Touché lors de l’opération Daguet en 1991, le Jaguar A91 va être exposé au Musée de l’Air et de l’Espace

À l’aube du 17 janvier 1991 et dans le cadre de l’opération Daguet, sous la conduite du commandant Jean-Luc Mansion [alias « Schnappy »], douze Jaguar des 7ème et 11ème Escadres de chasse décollèrent de la base d’al-Ahsa [Arabie Saoudite] pour détruire un dépôt de missiles balistiques SCUD installé par les forces irakiennes à al-Jaber, au Koweït.

Pour cette mission, chaque Jaguar emportait des bombes de 250 kg, des bombes anti-piste BLG66 Beluga, un « barax » de contre-mesures électroniques, un missile air-air Magic II d’autodéfense et un réservoir ventral de 1.200 litres.

Pendant que les Jaguar évoluaient à très basse altitude vers la base d’al-Jaber, les radars de cette dernière étaient visés par des F-4G « Wild Weasel » de l’US Air Force, protégés par des F-16. Malgré les tirs des canons de 30 mm et d’armes légères, les chasseurs-bombardiers réussirent leur mission.

Mais quatre d’entre-eux furent touchés à des degré divers. La verrière de l’un d’eux éclata sous l’impact des balles, blessant son pilote, le capitaine Alain Mahagne [alias « Charlie »]. Les commandes de vol du Jaguar du lieutenant Christ [alias « Jésus »] furent atteintes tandis que le carter d’huile du réacteur droit de celui piloté par lieutenant Bonnafoux fut crevé par des tirs de balles de petit calibre.

Mais le Jaguar A91, immatriculé 11-YG et avecle capitaine Jean-François Hummel [« Mamel »] aux commandes, fut touché par un missile sor-air de type MANPADS « SA-7 Grail », au niveau de son réacteur droit. Malgré l’incendie qui risquait d’atteindre les deux tonnes de pétrole qui restaient dans le réservoir, son pilote décida quand même de ramener l’avion en Arabie Saoudite, ce qu’il réussit à faire, avec le lieutenant Bonnafoux.

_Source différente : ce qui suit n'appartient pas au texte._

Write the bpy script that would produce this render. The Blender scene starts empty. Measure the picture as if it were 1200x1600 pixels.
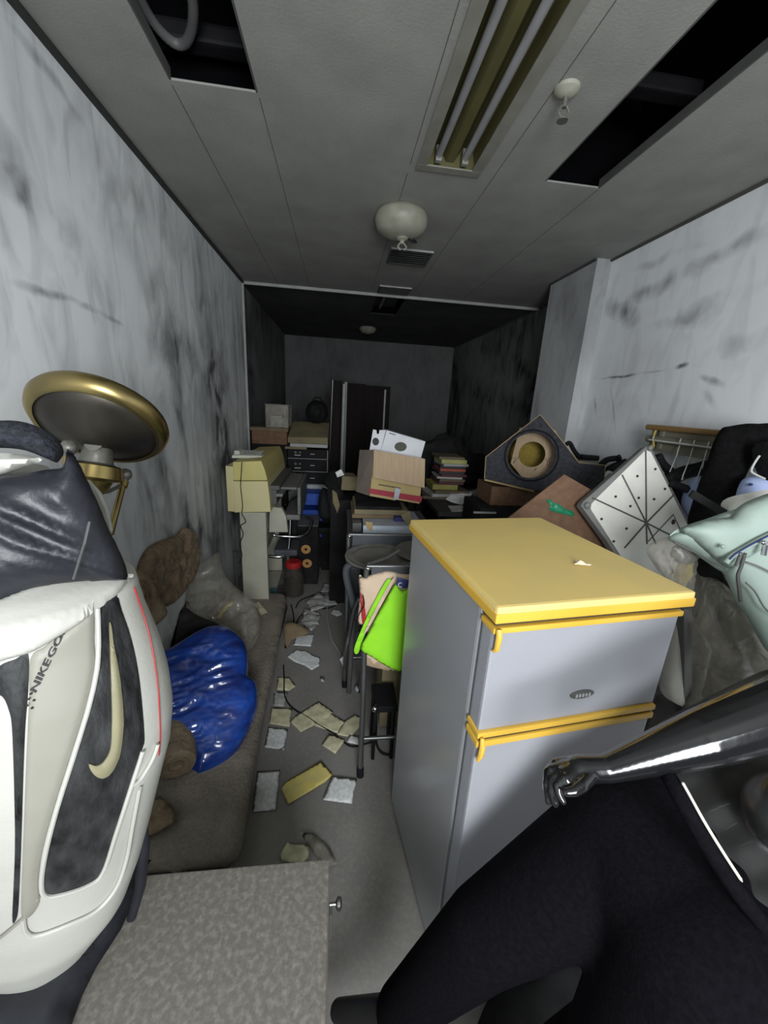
import bpy, bmesh, math, random
from mathutils import Vector, Matrix, noise, Euler, Quaternion
from mathutils.geometry import delaunay_2d_cdt
from mathutils.bvhtree import BVHTree

random.seed(7)
PI = math.pi
SC = bpy.context.scene
COL = SC.collection

# ------------------------------------------------------------------ camera
CAMZ = 1.5
Ryaw = Vector((-70, -175, 600)).normalized()            # world +Y seen in lens axes (x right, y down, z into the room)
_dn = Vector((-120, 2100, 600)); _dn = (_dn - Ryaw * _dn.dot(Ryaw)).normalized()
_rt = _dn.cross(Ryaw).normalized()
AX = Vector((_rt.x, Ryaw.x, -_dn.x)); AY = Vector((_rt.y, Ryaw.y, -_dn.y)); AZ = Vector((_rt.z, Ryaw.z, -_dn.z))
CAMP = Vector((0, 0, CAMZ))
cd = bpy.data.cameras.new('camera'); cam = bpy.data.objects.new('camera', cd); COL.objects.link(cam)
cd.sensor_fit = 'HORIZONTAL'; cd.sensor_width = 36; cd.lens = 18.0; cd.clip_start = 0.02
cam.matrix_world = Matrix.Translation(CAMP) @ Matrix((AX, -AY, -AZ)).transposed().to_4x4()
SC.camera = cam

# ------------------------------------------------------------------ light and exposure
SC.view_settings.view_transform = 'Standard'; SC.view_settings.look = 'None'
SC.view_settings.gamma = 1; SC.view_settings.exposure = 0.0; SC.view_settings.use_curve_mapping = False
world = bpy.data.worlds.new('world'); SC.world = world; world.use_nodes = True
world.node_tree.nodes['Background'].inputs[0].default_value = (0.75, 0.85, 1.0, 1)
world.node_tree.nodes['Background'].inputs[1].default_value = 0.045
def area_light(name, loc, target, sx, sy, power, color):
    l = bpy.data.lights.new(name, 'AREA'); l.shape = 'RECTANGLE'; l.size = sx; l.size_y = sy; l.energy = power; l.color = color
    o = bpy.data.objects.new(name, l); COL.objects.link(o); o.location = loc
    o.rotation_euler = (Vector(target) - Vector(loc)).to_track_quat('-Z', 'Y').to_euler()
    return o
area_light('doorway_daylight', (0.2, -1.25, 1.60), (0.2, 2.0, 1.1), 0.75, 1.0, 68, (0.93, 0.97, 1.0))

# ------------------------------------------------------------------ helpers
def ray(px, py): return (AX * (px - 600) + AY * (py - 800) + AZ * 600) / 600.0
def P(px, py, d): return CAMP + ray(px, py) * d
def PZ(px, py, z): r = ray(px, py); return CAMP + r * ((z - CAMZ) / r.z)
def PY(px, py, y): r = ray(px, py); return CAMP + r * (y / r.y)
def PX(px, py, x): r = ray(px, py); return CAMP + r * (x / r.x)
def PP(px, py, pt, n): r = ray(px, py); return CAMP + r * ((pt - CAMP).dot(n) / r.dot(n))

def mat(name, c, c2=None, rough=0.6, metal=0.0, scale=12, bump=0.0, bscale=60, coat=0.0, stretch=(1,1,1), dust=0.0, spec=0.5, contrast=0.35):
    m = bpy.data.materials.new(name); m.use_nodes = True
    nt = m.node_tree; b = nt.nodes['Principled BSDF']
    b.inputs['Roughness'].default_value = rough; b.inputs['Metallic'].default_value = metal
    b.inputs['Coat Weight'].default_value = coat; b.inputs['Specular IOR Level'].default_value = spec
    tc = nt.nodes.new('ShaderNodeTexCoord'); mp = nt.nodes.new('ShaderNodeMapping')
    mp.inputs['Scale'].default_value = stretch
    nt.links.new(tc.outputs['Object'], mp.inputs[0])
    if c2 is None: c2 = tuple(x * 0.82 for x in c)
    n = nt.nodes.new('ShaderNodeTexNoise'); n.inputs['Scale'].default_value = scale; n.inputs['Detail'].default_value = 6
    nt.links.new(mp.outputs[0], n.inputs['Vector'])
    r = nt.nodes.new('ShaderNodeValToRGB'); r.color_ramp.elements[0].position = 0.5 - contrast / 2; r.color_ramp.elements[1].position = 0.5 + contrast / 2
    r.color_ramp.elements[0].color = (*c2, 1); r.color_ramp.elements[1].color = (*c, 1)
    nt.links.new(n.outputs[0], r.inputs[0]); out = r.outputs[0]
    if dust > 0:
        n3 = nt.nodes.new('ShaderNodeTexNoise'); n3.inputs['Scale'].default_value = 90; n3.inputs['Detail'].default_value = 3
        nt.links.new(tc.outputs['Object'], n3.inputs['Vector'])
        r3 = nt.nodes.new('ShaderNodeValToRGB'); r3.color_ramp.elements[0].position = 0.45; r3.color_ramp.elements[1].position = 0.75
        r3.color_ramp.elements[0].color = (0,0,0,1); r3.color_ramp.elements[1].color = (dust,)*3 + (1,)
        nt.links.new(n3.outputs[0], r3.inputs[0])
        mx = nt.nodes.new('ShaderNodeMixRGB'); mx.inputs[2].default_value = (0.32, 0.30, 0.26, 1)
        nt.links.new(r3.outputs[0], mx.inputs[0]); nt.links.new(out, mx.inputs[1]); out = mx.outputs[0]
    nt.links.new(out, b.inputs['Base Color'])
    if bump > 0:
        n2 = nt.nodes.new('ShaderNodeTexNoise'); n2.inputs['Scale'].default_value = bscale; n2.inputs['Detail'].default_value = 4
        nt.links.new(mp.outputs[0], n2.inputs['Vector'])
        bp = nt.nodes.new('ShaderNodeBump'); bp.inputs['Strength'].default_value = bump; bp.inputs['Distance'].default_value = 0.01
        nt.links.new(n2.outputs[0], bp.inputs['Height']); nt.links.new(bp.outputs[0], b.inputs['Normal'])
    return m

def clear_plastic(name, tint, opacity=0.35, rough=0.12, wr=14):
    m = bpy.data.materials.new(name); m.use_nodes = True; nt = m.node_tree
    b = nt.nodes['Principled BSDF']; b.inputs['Base Color'].default_value = (*tint, 1); b.inputs['Roughness'].default_value = rough
    b.inputs['Coat Weight'].default_value = 0.6; b.inputs['Coat Roughness'].default_value = 0.06
    tr = nt.nodes.new('ShaderNodeBsdfTransparent'); mx = nt.nodes.new('ShaderNodeMixShader')
    n = nt.nodes.new('ShaderNodeTexNoise'); n.inputs['Scale'].default_value = wr; n.inputs['Detail'].default_value = 5; n.inputs['Distortion'].default_value = 1.5
    tc = nt.nodes.new('ShaderNodeTexCoord'); nt.links.new(tc.outputs['Object'], n.inputs['Vector'])
    bp = nt.nodes.new('ShaderNodeBump'); bp.inputs['Strength'].default_value = 0.8; bp.inputs['Distance'].default_value = 0.03
    nt.links.new(n.outputs[0], bp.inputs['Height']); nt.links.new(bp.outputs[0], b.inputs['Normal'])
    mr = nt.nodes.new('ShaderNodeMapRange'); mr.inputs[1].default_value = 0.3; mr.inputs[2].default_value = 0.7
    mr.inputs[3].default_value = opacity * 0.6; mr.inputs[4].default_value = min(1, opacity * 1.5)
    nt.links.new(n.outputs[0], mr.inputs[0]); nt.links.new(mr.outputs[0], mx.inputs[0])
    nt.links.new(tr.outputs[0], mx.inputs[1]); nt.links.new(b.outputs[0], mx.inputs[2])
    nt.links.new(mx.outputs[0], nt.nodes['Material Output'].inputs[0])
    return m

class MB:
    def __init__(s): s.bm = bmesh.new()
    def box(s, lo, hi, M=None, bev=0.0):
        lo = Vector(lo); hi = Vector(hi); c = (lo + hi) / 2; d = hi - lo
        T = Matrix.Translation(c) @ Matrix.Diagonal((*d, 1))
        if M is not None: T = M @ T
        t = bmesh.new(); bmesh.ops.create_cube(t, size=1, matrix=T)
        if bev > 0: bmesh.ops.bevel(t, geom=t.edges[:], offset=bev, segments=2, affect='EDGES', profile=0.7)
        s._merge(t); return s
    def _merge(s, t):
        me = bpy.data.meshes.new('tmp'); t.to_mesh(me); t.free(); s.bm.from_mesh(me); bpy.data.meshes.remove(me)
    def tube(s, pts, r, n=10, cap=True, closed=False):
        pts = [Vector(p) for p in pts]; N = len(pts)
        rs = r if isinstance(r, (list, tuple)) else [r] * N
        rings = []; prev = None
        for i, p in enumerate(pts):
            if closed: t = pts[(i + 1) % N] - pts[i - 1]
            else: t = pts[min(i + 1, N - 1)] - pts[max(i - 1, 0)]
            t = t.normalized() if t.length > 1e-9 else Vector((0,0,1))
            if prev is None: u = t.orthogonal().normalized()
            else:
                u = prev - t * prev.dot(t); u = u.normalized() if u.length > 1e-6 else t.orthogonal().normalized()
            prev = u; v = t.cross(u)
            rings.append([s.bm.verts.new(p + (u * math.cos(2*PI*k/n) + v * math.sin(2*PI*k/n)) * rs[i]) for k in range(n)])
        M = N if closed else N - 1
        for i in range(M):
            a, b = rings[i], rings[(i + 1) % N]
            for k in range(n): s.bm.faces.new((a[k], a[(k+1) % n], b[(k+1) % n], b[k]))
        if cap and not closed:
            s.bm.faces.new(rings[0][::-1]); s.bm.faces.new(rings[-1])
        return s
    def lathe(s, prof, M=None, n=32, cap=True):
        M = M or Matrix(); rings = []
        for r, z in prof:
            rings.append([s.bm.verts.new(M @ Vector((max(r,1e-4)*math.cos(2*PI*k/n), max(r,1e-4)*math.sin(2*PI*k/n), z))) for k in range(n)])
        for i in range(len(rings) - 1):
            a, b = rings[i], rings[i+1]
            for k in range(n): s.bm.faces.new((a[k], a[(k+1) % n], b[(k+1) % n], b[k]))
        if cap: s.bm.faces.new(rings[0][::-1]); s.bm.faces.new(rings[-1])
        return s
    def prism(s, poly, d):
        d = Vector(d); a = [s.bm.verts.new(Vector(p)) for p in poly]; b = [s.bm.verts.new(Vector(p) + d) for p in poly]
        n = len(a)
        s.bm.faces.new(a[::-1]); s.bm.faces.new(b)
        for k in range(n): s.bm.faces.new((a[k], a[(k+1) % n], b[(k+1) % n], b[k]))
        return s
    def capsule(s, p0, r0, p1, r1, n=20):
        p0 = Vector(p0); p1 = Vector(p1); d = (p1 - p0).normalized()
        pts = []; rs = []
        for k in range(6, 0, -1):
            a = PI/2 * k / 6.2; pts.append(p0 - d * r0 * math.sin(a)); rs.append(r0 * math.cos(a))
        pts += [p0, p1]; rs += [r0, r1]
        for k in range(1, 7):
            a = PI/2 * k / 6.2; pts.append(p1 + d * r1 * math.sin(a)); rs.append(r1 * math.cos(a))
        return s.tube(pts, rs, n)
    def clampx(s, lo=-.812, hi=1.6):
        for v in s.bm.verts: v.co.x = max(lo, min(hi, v.co.x))
        return s
    def blob(s, c, rad, M=None, sub=4, amp=0.0, freq=3, seed=0, ridged=False):
        t = bmesh.new(); bmesh.ops.create_icosphere(t, subdivisions=sub, radius=1)
        M = M or Matrix(); rad = Vector(rad)
        for v in t.verts:
            q = v.co.copy(); k = 1.0
            if amp:
                w = q * freq + Vector((seed*3.1, seed*1.7, seed))
                nn = noise.noise(w)
                if ridged: nn = 0.5 - abs(nn) * 2
                nn += 0.5 * noise.noise(w * 2.3)
                k += amp * nn
            q = q * k; v.co = Vector(c) + (M.to_3x3() @ Vector((q.x*rad.x, q.y*rad.y, q.z*rad.z)))
        s._merge(t); return s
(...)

« La première étape, la plus dure, la plus pénible est celle où l’on se rend compte qu’il y a très peu de chances de s’en sortir. On est chez l’ennemi, on est très loin de tout. Tout va très mal dans l’avion. À cet instant, on est très calme, parce qu’on est fataliste », confiera, plus tard, le capitaine Hummel. Et d’ajouter : « Mais comme ce n’est pas la mentalité fondamentale d’un pilote de chasse d’être fataliste on reprend le dessus. On a alors la certitude que cela va passer, qu’on a eu de la chance, que l’avion n’explosera pas, que c’est le jour où il faut tenter le tout pour le tout. Et on tente de ramener l’avion. »

Le Jaguar A91, trop salement touché, n’a plus revolé depuis, alors que ce type de chasseur-bombardier a été retiré du service en 2005. Rapatrié à Toul, avant de prendre la route de la BA 279 de Châteaudun en 1994, il a depuis été remis dans un état « présentable », mais en laissant les dommages subis ce 17 janvier 1991, pour être exposé au Musée de l’Air et de l’Espace.

« Le Jaguar A91 fait son entrée au musée dans le cadre du projet de rénovation muséal prévu à l’horizon 2024 », a précisé le ministère des Armées.

La cérémonie marquant son entrée dans la collection du musée a été organisée ce 17 janvier, exactement trente ans après avoir manqué d’être détruit lors du premier raid aérien français de l’opération « Desert Storm ».

« C’est une première mondiale. Jamais un avion ayant connu les stigmates de la guerre récente et conservé en l’état de combat n’avait été exposé de la sorte. Son vécu fait sa particularité, et il participera à la continuité technologique que nous souhaitons honorer à travers la présentation de ces objets. Cette acquisition est également la première de toute une série d’autres d’avions légendaires dans les années à venir. Nous en sommes très fiers », a commenté Anne-Catherine Robert-Hauglustaine, directrice du MAE, historienne, docteure en histoire des sciences et des techniques et professeure à Paris 1 Panthéon-Sorbonne.